Washington, DC, October 31, 2000 - American mutual fund investors increasingly are seeking to diversify their portfolios with investments outside the United States. According to the ICI, U.S. mutual funds with a global or international focus now account for 10 percent of industry assets. More than 1,100 funds, with aggregate assets in excess of $608 billion, invest outside the United States—up sharply from about $39 billion of U.S. fund assets that were invested in foreign equity securities in 1991.

Foreign regulations and practices, however, can affect the ability of U.S. funds to maximize shareholder value with respect to foreign investments. To provide a better understanding of shareholder issues that U.S. mutual funds face internationally, the Institute has surveyed corporate governance systems in 11 key countries in Africa, Asia, Europe, and Latin America.

The survey, the first of its kind, examines in detail the legal, regulatory, and practical framework of corporate governance rules and practices in Brazil, Chile, France, Germany, Hong Kong, Italy, Japan, Mexico, South Africa, South Korea, and Taiwan, according to Mary Podesta, senior counsel at the Institute.

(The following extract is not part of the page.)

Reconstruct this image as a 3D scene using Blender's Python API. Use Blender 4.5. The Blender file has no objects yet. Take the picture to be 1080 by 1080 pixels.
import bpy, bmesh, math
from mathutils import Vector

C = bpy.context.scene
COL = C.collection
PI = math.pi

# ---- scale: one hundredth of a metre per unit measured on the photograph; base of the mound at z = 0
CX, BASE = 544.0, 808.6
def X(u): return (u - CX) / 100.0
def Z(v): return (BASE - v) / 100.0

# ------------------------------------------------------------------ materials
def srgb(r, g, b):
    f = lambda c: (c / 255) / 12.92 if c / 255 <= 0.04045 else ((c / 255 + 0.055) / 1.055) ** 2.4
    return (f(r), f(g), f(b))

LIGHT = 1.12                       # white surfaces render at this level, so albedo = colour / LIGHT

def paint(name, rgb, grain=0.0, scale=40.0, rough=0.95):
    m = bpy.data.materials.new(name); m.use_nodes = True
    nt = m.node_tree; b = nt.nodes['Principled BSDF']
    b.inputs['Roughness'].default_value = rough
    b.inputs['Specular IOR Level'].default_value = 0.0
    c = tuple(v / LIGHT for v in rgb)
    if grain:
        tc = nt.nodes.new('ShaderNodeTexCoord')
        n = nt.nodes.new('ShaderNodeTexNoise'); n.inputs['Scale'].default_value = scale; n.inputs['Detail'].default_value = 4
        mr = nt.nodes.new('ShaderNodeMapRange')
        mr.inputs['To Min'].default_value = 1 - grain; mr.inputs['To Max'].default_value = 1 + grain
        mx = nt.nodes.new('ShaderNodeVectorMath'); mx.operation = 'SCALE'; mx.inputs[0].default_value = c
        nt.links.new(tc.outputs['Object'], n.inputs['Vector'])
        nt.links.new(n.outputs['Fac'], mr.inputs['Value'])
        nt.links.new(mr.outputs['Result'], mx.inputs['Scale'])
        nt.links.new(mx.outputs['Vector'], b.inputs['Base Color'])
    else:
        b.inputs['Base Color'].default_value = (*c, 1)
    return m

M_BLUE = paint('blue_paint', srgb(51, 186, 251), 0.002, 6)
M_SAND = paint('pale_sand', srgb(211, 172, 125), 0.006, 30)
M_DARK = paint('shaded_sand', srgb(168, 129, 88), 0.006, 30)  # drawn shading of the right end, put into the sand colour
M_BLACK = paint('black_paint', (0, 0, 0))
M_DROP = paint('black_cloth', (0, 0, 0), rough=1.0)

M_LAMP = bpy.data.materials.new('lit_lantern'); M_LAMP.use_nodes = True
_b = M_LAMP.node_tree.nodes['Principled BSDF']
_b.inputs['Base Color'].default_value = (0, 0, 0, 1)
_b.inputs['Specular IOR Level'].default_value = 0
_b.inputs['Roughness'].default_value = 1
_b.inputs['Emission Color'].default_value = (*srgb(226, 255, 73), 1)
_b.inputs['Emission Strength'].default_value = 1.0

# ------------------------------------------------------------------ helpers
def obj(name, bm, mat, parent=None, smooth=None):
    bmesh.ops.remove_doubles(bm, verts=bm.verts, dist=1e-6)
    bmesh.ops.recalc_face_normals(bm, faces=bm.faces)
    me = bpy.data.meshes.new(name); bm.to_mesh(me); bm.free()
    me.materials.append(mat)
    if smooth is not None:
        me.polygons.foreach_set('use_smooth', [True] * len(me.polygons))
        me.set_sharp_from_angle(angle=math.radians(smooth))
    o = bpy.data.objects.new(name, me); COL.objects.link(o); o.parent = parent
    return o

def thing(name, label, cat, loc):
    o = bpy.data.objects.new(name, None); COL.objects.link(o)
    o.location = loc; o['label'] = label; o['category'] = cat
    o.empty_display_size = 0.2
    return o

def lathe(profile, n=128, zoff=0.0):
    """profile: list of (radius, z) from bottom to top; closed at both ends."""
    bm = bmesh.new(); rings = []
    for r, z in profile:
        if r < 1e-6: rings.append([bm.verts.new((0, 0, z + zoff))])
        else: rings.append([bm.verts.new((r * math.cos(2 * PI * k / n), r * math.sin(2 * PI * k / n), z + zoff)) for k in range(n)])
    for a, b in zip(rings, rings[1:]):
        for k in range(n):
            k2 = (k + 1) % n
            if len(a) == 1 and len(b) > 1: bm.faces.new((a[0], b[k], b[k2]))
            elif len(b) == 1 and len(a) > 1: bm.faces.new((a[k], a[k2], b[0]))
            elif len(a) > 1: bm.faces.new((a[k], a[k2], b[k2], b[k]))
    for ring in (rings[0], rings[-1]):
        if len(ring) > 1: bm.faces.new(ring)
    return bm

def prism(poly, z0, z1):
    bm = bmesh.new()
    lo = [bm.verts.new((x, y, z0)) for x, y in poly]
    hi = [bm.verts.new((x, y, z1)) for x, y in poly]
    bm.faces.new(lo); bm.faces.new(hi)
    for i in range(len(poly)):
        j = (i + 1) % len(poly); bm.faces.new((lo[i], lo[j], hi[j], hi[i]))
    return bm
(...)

Podesta said U.S. funds, which typically invest in foreign securities as minority shareholders, can be hampered by regulations and practices in some countries that affect their ability to vote or lessen the value of their shares.

The survey provides extensive information on shareholder rights to vote and attend meetings, rights of minority shareholders in corporate transactions, procedures for dividend payments, restrictions on affiliated transactions, the role of local regulators and stock exchanges in enforcing shareholder rights, and the disclosure of financial information. It also highlights areas of particular concern to mutual funds, such as limitations on and procedural impediments to exercising voting rights.